Großstadtgeschichten, Episode 3: Die Sehenswürdigkeiten

Über die Schönheit der Gumpendorfer Straße habe ich mich andernorts schon einmal verbreitet, aber fassen wir die Sachlage nochmals kurz zusammen: Die Gumpendorfer Straße ist eine enge Häuserschlucht mit sehr viel Autoverkehr und einem Flakturm aus dem Zweiten Weltkrieg, in dem heutzutage der Meereszoo untergebracht ist.


Ist aber nicht so schlimm, denn die übernächste Straße im Norden ist die Mariahilfer Straße, und die übernächste Straße im Süden ist die Wienzeile. Gerüchteweise stehen dort ein paar wirklich schöne Jugendstilhäuser. Nur kriegen die die Touristen, die mit dem Sightseeing-Bus fahren, nicht zu sehen, denn der Sightseeing-Bus fährt bei uns durch die Gumpendorfer Straße!


Ich hab’s zeitlich (und finanziell) noch nicht geschafft, eine Proberunde mit einem der dunkelroten Doppelstock-Busse zu drehen, aber ich kann mir den Kommentar im Bus lebhaft vorstellen:


„Sehr geehrte Gäste, mesdames et messieurs, Ladies and Gentlemen, signore e signori! Bitte bewundern Sie auf der rechten Seite unseres Autobusses die Pizzeria mit der größten Pizza der Stadt! Und auf der linken Seite sehen Sie einen Billa!“


„Mon Dieu!“, rufen die Franzosen entzückt, wenn sie den Supermarkt erspäht haben. „That’s completely overwhelming!“, nicken die Amerikaner zufrieden mit dem Kopf. „Spaghetti!“, sagen die Italiener, während sie vor dem Pizza-Werbeschild für ein Selfie posieren.
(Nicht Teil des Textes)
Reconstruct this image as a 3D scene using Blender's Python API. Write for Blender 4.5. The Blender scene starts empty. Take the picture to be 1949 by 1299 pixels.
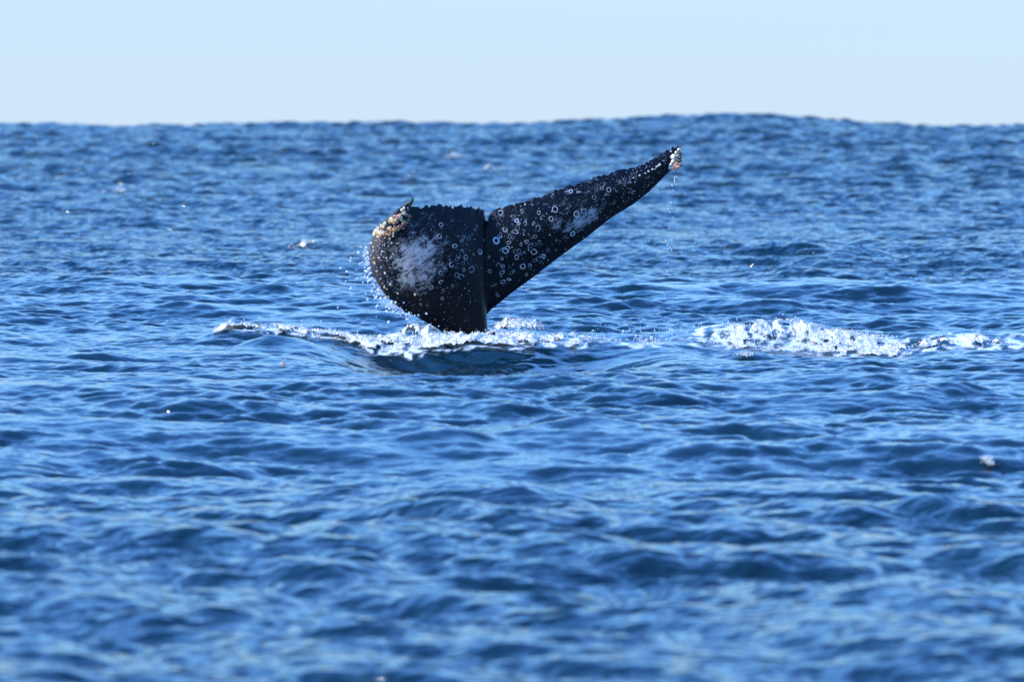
import bpy, bmesh, math, random
import numpy as np
from mathutils import Vector, Matrix
from mathutils.bvhtree import BVHTree

random.seed(7)
rng = np.random.default_rng(11)
SC = bpy.context.scene
COL = SC.collection

# ------------------------------------------------------------------ camera
CAM_H, DIST, FPX = 2.5, 60.0, 9900.0          # eye height, whale distance, focal length in photo pixels (1949 wide)
HORIZON = 241.0
PITCH = math.atan((649.5 - HORIZON) / FPX)
cam_d = bpy.data.cameras.new("camera")
cam = bpy.data.objects.new("camera", cam_d)
COL.objects.link(cam)
cam.location = (0, 0, CAM_H)
cam.rotation_euler = (math.pi / 2 - PITCH, 0, 0)
cam_d.sensor_width = 36.0
cam_d.lens = FPX / 1949.0 * 36.0
cam_d.clip_start, cam_d.clip_end = 0.5, 60000
cam_d.dof.use_dof = True
cam_d.dof.focus_distance = DIST
cam_d.dof.aperture_fstop = 2.5
SC.camera = cam

# ------------------------------------------------------------------ sky and sun
SUN_AZ, SUN_EL = math.radians(-112), math.radians(33)     # azimuth from +Y towards +X
wd = bpy.data.worlds.new("World")
SC.world = wd
wd.use_nodes = True
nt = wd.node_tree
nt.nodes.clear()
sky = nt.nodes.new("ShaderNodeTexSky")
sky.sky_type = 'NISHITA'
sky.sun_disc = False
sky.sun_elevation = SUN_EL
sky.sun_rotation = SUN_AZ
sky.altitude = 0
sky.air_density = 2.5
sky.dust_density = 0.0
sky.ozone_density = 4.0
bg = nt.nodes.new("ShaderNodeBackground")
bg.inputs[1].default_value = 0.145
wo = nt.nodes.new("ShaderNodeOutputWorld")
tint = nt.nodes.new("ShaderNodeMix"); tint.data_type = 'RGBA'; tint.blend_type = 'MULTIPLY'
tint.inputs[0].default_value = 1.0
tint.inputs[7].default_value = (0.68, 1.36, 3.05, 1)      # clean sea air: bluer than the default haze
nt.links.new(sky.outputs[0], tint.inputs[6])
# pale band of sea haze low on the horizon, the same all the way round
tc = nt.nodes.new("ShaderNodeTexCoord")
sep = nt.nodes.new("ShaderNodeSeparateXYZ")
nt.links.new(tc.outputs["Generated"], sep.inputs[0])


def wmath(op, a, b):
    n = nt.nodes.new("ShaderNodeMath"); n.operation = op
    for i, v in enumerate((a, b)):
        if isinstance(v, (int, float)): n.inputs[i].default_value = v
        else: nt.links.new(v, n.inputs[i])
    return n.outputs[0]


hz = wmath('MULTIPLY', wmath('POWER', 2.718, wmath('MULTIPLY', wmath('ABSOLUTE', sep.outputs[2], 0), -7.5)), 1.0)
hmix = nt.nodes.new("ShaderNodeMix"); hmix.data_type = 'RGBA'
nt.links.new(hz, hmix.inputs[0])
nt.links.new(tint.outputs[2], hmix.inputs[6])
hcol = nt.nodes.new("ShaderNodeMix"); hcol.data_type = 'RGBA'
nt.links.new(wmath('MULTIPLY', wmath('ABSOLUTE', sep.outputs[2], 0), 12.0), hcol.inputs[0])
hcol.clamp_factor = True
hcol.inputs[6].default_value = (3.08, 3.90, 4.70, 1)
hcol.inputs[7].default_value = (1.5, 2.7, 5.3, 1)
nt.links.new(hcol.outputs[2], hmix.inputs[7])
nt.links.new(hmix.outputs[2], bg.inputs[0])
nt.links.new(bg.outputs[0], wo.inputs[0])

sl = bpy.data.lights.new("sun", 'SUN')
sl.energy = 4.0
sl.angle = math.radians(0.5)
sl.color = (1.0, 0.93, 0.82)
sun = bpy.data.objects.new("sun", sl)
COL.objects.link(sun)
sd = Vector((math.sin(SUN_AZ) * math.cos(SUN_EL), math.cos(SUN_AZ) * math.cos(SUN_EL), math.sin(SUN_EL)))
sun.rotation_euler = sd.to_track_quat('Z', 'Y').to_euler()
sun.location = (-30, 70, 40)

SC.view_settings.view_transform = 'Standard'
SC.view_settings.look = 'None'
SC.view_settings.exposure = 0.5
SC.view_settings.gamma = 1.0
SC.view_settings.use_curve_mapping = False

# ------------------------------------------------------------------ helpers
CP, SP = math.cos(PITCH), math.sin(PITCH)


def at(px, py, Y):
    """world point that stands at photo pixel (px,py) at world depth Y (a measured survey of the photo)"""
    a = (px - 974.5) / FPX
    b = (649.5 - py) / FPX
    d = np.array([a, CP + b * SP, -SP + b * CP])
    return np.array([0, 0, CAM_H]) + d * (Y / d[1])


def tag(o, label=None, cat=None, group=None, kind=None):
    if label: o["label"] = label
    if cat: o["category"] = cat
    if group: o["group"] = group
    if kind: o["kind"] = kind
    return o


def link(name, me, mat, parent=None):
    o = bpy.data.objects.new(name, me)
    if mat is not None and len(me.materials) == 0:
        me.materials.append(mat)
    COL.objects.link(o)
    if parent is not None:
        o.parent = parent
    return o


def mesh_np(name, v, quads=None, tris=None, smooth=True):
    me = bpy.data.meshes.new(name)
    nq = 0 if quads is None else len(quads)
    ntr = 0 if tris is None else len(tris)
    me.vertices.add(len(v))
    me.vertices.foreach_set("co", np.asarray(v, np.float32).ravel())
    idx = []
    if nq: idx.append(np.asarray(quads, np.int32).ravel())
    if ntr: idx.append(np.asarray(tris, np.int32).ravel())
    idx = np.concatenate(idx)
    me.loops.add(len(idx))
    me.loops.foreach_set("vertex_index", idx)
    starts = np.concatenate([np.arange(nq) * 4, nq * 4 + np.arange(ntr) * 3]).astype(np.int32)
    me.polygons.add(nq + ntr)
    me.polygons.foreach_set("loop_start", starts)
    me.update(calc_edges=True)
    me.validate()
    me.polygons.foreach_set("use_smooth", np.full(len(me.polygons), smooth))
    return me


def sstep(a, b, x):
    t = np.clip((x - a) / (b - a), 0, 1)
    return t * t * (3 - 2 * t)


def fattr(me, name, vals):
    a = me.attributes.new(name, 'FLOAT', 'POINT')
    a.data.foreach_set("value", np.asarray(vals, np.float32).ravel())


# value noise on arrays (periodic lattice), octave sums
_lat = rng.random((256, 256)).astype(np.float32)


def vnoise(x, y):
    xi = np.floor(x).astype(np.int64); yi = np.floor(y).astype(np.int64)
    fx = x - xi; fy = y - yi
    fx = fx * fx * (3 - 2 * fx); fy = fy * fy * (3 - 2 * fy)
    x0, x1, y0, y1 = xi & 255, (xi + 1) & 255, yi & 255, (yi + 1) & 255
    a = _lat[x0, y0] * (1 - fx) + _lat[x1, y0] * fx
    b = _lat[x0, y1] * (1 - fx) + _lat[x1, y1] * fx
    return a * (1 - fy) + b * fy


def fbm(x, y, oct=4):
    s, a, t = 0, 1.0, 0
    for i in range(oct):
        s = s + a * vnoise(x * 2 ** i + 17.3 * i, y * 2 ** i + 5.1 * i); t += a; a *= 0.55
    return s / t


# ------------------------------------------------------------------ node helpers
def new_mat(name):
    m = bpy.data.materials.new(name)
    m.use_nodes = True
    t = m.node_tree
    return m, t, t.nodes["Principled BSDF"], t.nodes, t.links


def math_n(t, op, a, b=None, c=None, clamp=False):
    n = t.nodes.new("ShaderNodeMath"); n.operation = op; n.use_clamp = clamp
    for i, v in enumerate((a, b, c)):
        if v is None: continue
        if isinstance(v, (int, float)): n.inputs[i].default_value = v
        else: t.links.new(v, n.inputs[i])
    return n.outputs[0]


def mapping(t, vec, scale, rot=0.0):
    n = t.nodes.new("ShaderNodeMapping"); n.inputs["Scale"].default_value = scale
    n.inputs["Rotation"].default_value = (0, 0, rot)
    t.links.new(vec, n.inputs["Vector"]); return n.outputs[0]


def noise_n(t, vec, scale, detail=2.0, rough=0.5):
    n = t.nodes.new("ShaderNodeTexNoise")
    n.inputs["Scale"].default_value = scale; n.inputs["Detail"].default_value = detail
    n.inputs["Roughness"].default_value = rough
    t.links.new(vec, n.inputs["Vector"]); return n.outputs[0]


def attr_n(t, name):
    n = t.nodes.new("ShaderNodeAttribute"); n.attribute_name = name
    return n.outputs["Fac"]


def mixrgb(t, fac, a, b):
    n = t.nodes.new("ShaderNodeMix"); n.data_type = 'RGBA'
    t.links.new(fac, n.inputs[0]) if not isinstance(fac, float) else setattr(n.inputs[0], "default_value", fac)
    for s, v in ((6, a), (7, b)):
        if isinstance(v, tuple): n.inputs[s].default_value = (*v, 1)
        else: t.links.new(v, n.inputs[s])
    return n.outputs[2]


# ------------------------------------------------------------------ the sea surface: wave bands
WIND = math.radians(-112)      # travel direction


def wave_tile(N, L, lmin, lmax, slope, spread, seed):
    r = np.random.default_rng(seed)
    k1 = np.fft.fftfreq(N, L / N) * 2 * np.pi
    kx, ky = np.meshgrid(k1, k1, indexing='ij')
    k = np.hypot(kx, ky); k[0, 0] = 1e-9
    lam = 2 * np.pi / k
    lw = np.log(lam)
    e = 0.25
    band = sstep(np.log(lmin) - e, np.log(lmin) + e, lw) * (1 - sstep(np.log(lmax) - e, np.log(lmax) + e, lw))
    th = np.arctan2(ky, kx) - WIND
    D = np.abs(np.cos(th)) ** (2 * spread) + 0.06
    amp = np.sqrt(k ** -4.0 * band * D)
    amp[0, 0] = 0
    g = r.normal(size=(N, N)) + 1j * r.normal(size=(N, N))
    H = amp * g
    h = np.fft.ifft2(H).real
    sx = np.fft.ifft2(1j * kx * H).real; sy = np.fft.ifft2(1j * ky * H).real
    f = slope / math.sqrt((sx ** 2 + sy ** 2).mean())
    dx = np.fft.ifft2(1j * kx / k * H).real; dy = np.fft.ifft2(1j * ky / k * H).real
    return (np.stack([dx, dy, h], -1) * f).astype(np.float32)


#        N,   L,    lmin, lmax, slope, spread, rot, chop, lean
BANDS = [(256, 420., 14., 75., 0.026, 2.0, 0.0, 0.6, 0.3),
         (512, 151., 3.0, 14., 0.038, 1.4, 0.35, 0.8, 0.6),
         (512, 41., 0.75, 3.0, 0.108, 1.2, -0.3, 0.9, 1.3),
         (1024, 23., 0.26, 0.75, 0.155, 0.9, 0.2, 0.8, 0.9),
         (1024, 9.7, 0.08, 0.26, 0.155, 0.6, -0.15, 0.6, 0.2)]
TILES = [wave_tile(b[0], b[1], b[2], b[3], b[4], b[5], 40 + i) for i, b in enumerate(BANDS)]


def sample(i, x, y):
    N, L, rot = BANDS[i][0], BANDS[i][1], BANDS[i][6]
    c, s = math.cos(rot), math.sin(rot)
    u = ((c * x + s * y) / L * N); v = ((-s * x + c * y) / L * N)
    ui = np.floor(u).astype(np.int64); vi = np.floor(v).astype(np.int64)
    fu = (u - ui)[..., None].astype(np.float32); fv = (v - vi)[..., None].astype(np.float32)
    T = TILES[i]
    a0, a1, b0, b1 = ui % N, (ui + 1) % N, vi % N, (vi + 1) % N
    w = (T[a0, b0] * (1 - fu) + T[a1, b0] * fu) * (1 - fv) + (T[a0, b1] * (1 - fu) + T[a1, b1] * fu) * fv
    dx = c * w[..., 0] - s * w[..., 1]; dy = s * w[..., 0] + c * w[..., 1]
    return dx, dy, w[..., 2]


def ridge(x, y, pts, front, back):
    """a wave ridge: pts = (x, y, height) along its crest; front/back = half widths in depth"""
    p = np.array(pts)
    cy = np.interp(x, p[:, 0], p[:, 1]); ch = np.interp(x, p[:, 0], p[:, 2], left=0, right=0)
    d = y - cy
    w = np.where(d < 0, front, back)
    return ch * np.exp(-(d / w) ** 2)


def X(px, Y=60.0): return (px - 974.5) / FPX * Y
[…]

Würde der Bus die parallele Wienzeile befahren, würden sich die Touristen eventuell an der goldenen Kuppel der Wiener Secession erfreuen, aber die Gumpendorfer Straße hat natürlich auch einiges zu bieten:


„Bitte beachten Sie auf der rechten Seite das Sushi-to-go-Lokal, wo immer alles minus 50 % ist! Auf der linken Seite sehen Sie ein Sushi-Lokal, wo alles immer 60 % billiger ist! Seit 2017! Gleich daneben sehen Sie einen Spar, und danach einen Billa. Und gegenüber finden Sie die beste Pizza der Stadt, jedenfalls sagen das einige. Kann man so sehen, muss man aber natürlich nicht.“


„Magnifique“, jubeln die Franzosen, „What an outstanding bus ride!“, freuen sich die Amerikaner. Die Italiener schreien „Spirelli!“ und posieren für ein schnelles Beweisfoto vor der Pizzeria.


Hätte man sich für eine Befahrung der Wienzeile entschieden, anstatt die Gumpendorfer Straße zusätzlich zu verstopfen, würden die Touristen jetzt am Naschmarkt vorbeifahren. Aber gegen unsere Straße sieht der wahrlich alt aus:


„Bitte werfen Sie einen Blick auf den Billa links, der hat viele Sonderangebote, und der Spar auf der rechten Seite hat sogar regionale Produkte. Neben dem Spar finden Sie einen Billa, dann kommt nochmals ein Spar. Spar, Billa, Billa, Billa, Billa, Spar, Billa. Scheiße, ich glaube, jetzt haben wir einen Billa übersehen. Denken Sie sich zwischen die letzten zwei Billas einfach noch einen Billa rein! Linkerhand finden Sie die rundeste Pizza der Stadt, und wenn Sie an der nächsten Ecke rechts einen raschen Blick in die Seitenstraße werfen, sehen Sie auch die Pizzeria mit der billigsten Pizza der Stadt. Aber die muss man mögen, das ist nicht jedermanns Sache.“


Die Franzosen müssen sich mittlerweile Luft zufächeln, die Amerikaner werden längst künstlich beatmet, nur die Italiener sind nach all den atemberaubenden Sehenswürdigkeiten noch nicht in Ohnmacht gefallen. Sie kreischen „Farfalle“ und machen ein Selfie nach dem anderen.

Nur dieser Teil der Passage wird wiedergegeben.